THE surge in seawater that sent waters overflowing on the beaches of Goa recently has woken up the state government to the need for a disaster management plan. Chief Minister Manohar Parrikar has announced that he would take steps to see that a disaster management system is in place. Goa had been so far seen as safe from severe meteorological events such as cyclones which have been particularly harsh on coastal areas along the Bay of Bengal, often resulting in heavy human casualties and damages to properties. Goa had also been considered safe from other meteorological events such as high winds and storm surge. However, as the recent surge due to the cyclone Ockhi showed Goa is not as safe as it was thought to be.

The threat from meteorological phenomena is only compounded by man-made causes.  Environmental degradation has a spiraling effect of its own on the coastal environment. Coastal areas are where tourists come and therefore an unchecked development of these areas takes place there, putting the local ecology out of balance. The number of people living in the coastal areas also goes on increasing. Coastal areas have lost the natural drainage as a result. Sand dunes and vegetation are lost. Poor waste management adds to the degradation. Natural and man-made factors have caused coastal erosion. Studies after studies of coastal tourism in various parts of the world have found that among the main reasons for the continuing increase in the loss levels caused by natural disasters is the continuing growth of the population by unchecked migration of people to coastal areas that are generally more exposed to natural disasters. The development of industry in regions that are subject to natural hazards without appropriate protective measures is a major reason for the growing increase in the loss levels caused by natural disasters.

These studies and Goa’s own experience of over-construction, over-population, over-consumption and over-degradation in the coastal areas suggest that the first task of Chief Minister Manohar Parrikar in setting up a strong and purposeful disaster management plan should be to stop his government and the coastal panchayats from granting approval to any new business or construction in the coastal areas without a due environment impact assessment (EIA). The second task should be to enforce the compliance of the owners of the business or building with the EIA. There are two reasons why he should do this. One, the impacts of the hazard on the natural environment are more devastating if human interference alters the ability of natural systems to recover from such events. Two, if a disaster strikes, it may mean greater damages to human population and properties if there is great, mindless concentration of businesses, hotels and houses in the coastal areas.

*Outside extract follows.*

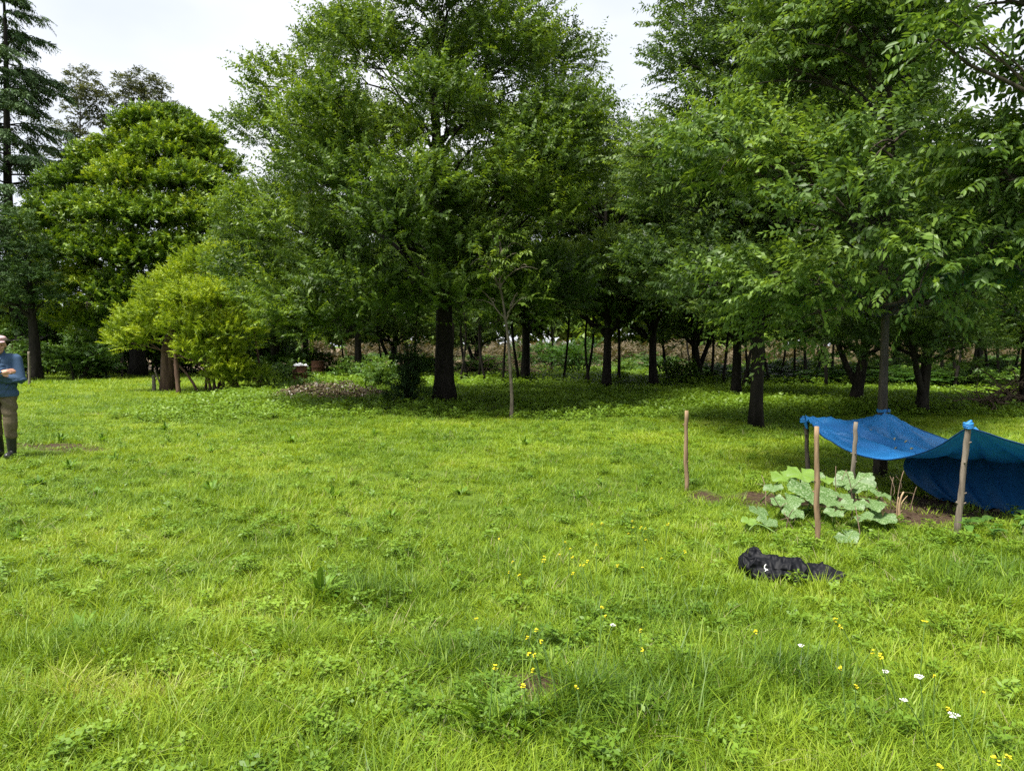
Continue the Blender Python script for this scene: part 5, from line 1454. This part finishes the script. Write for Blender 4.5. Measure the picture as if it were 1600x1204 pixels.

The sustainability of Goa’s coastal tourism depends on the government’s ability to plan for and manage disasters with a strong disaster management infrastructure. As a coastal tourism destination Goa should be in an almost constant state of alert. The government should be constantly adapting their disaster planning and management practices to the impacts of climate change to increase their ability to effectively manage natural disasters. As studies of coastal regions have shown, when a natural disaster strikes, rescuers often have only a short time – generally referred to ‘golden hours’, meaning the initial period when a rapid response capability is vital, and when preparedness (or lack of it!) can make all the difference.

As Chief Minister Manohar Parrikar sets up the disaster management infrastructure he must not forget that it is local people who are best placed to take the first action and save lives and property and to coordinate the return to normality. It is the degree to which local people are prepared for disasters that determines how vulnerable or resilient their community will be to disasters. It showed during the flooding of the beaches with the Ockhi surge. It was shack workers and local people who took the first action to save their property and alert people about the danger. However, managing a disaster requires trained manpower and equipment, and in regard to both, the ability of the local people is highly limited. The Chief Minister must reanimate the forgotten idea of setting up a robust disaster response team in every coastal village. This team should be equipped with technology, knowledge and up-to-date information on weather and alerts on natural events. Their members should be given training and helped to develop capacity to adopt technologies and practices that prevent ecological degradation. They can blend their traditional knowledge and ecological prudence with the modern technologies to make a sustainable disaster management base.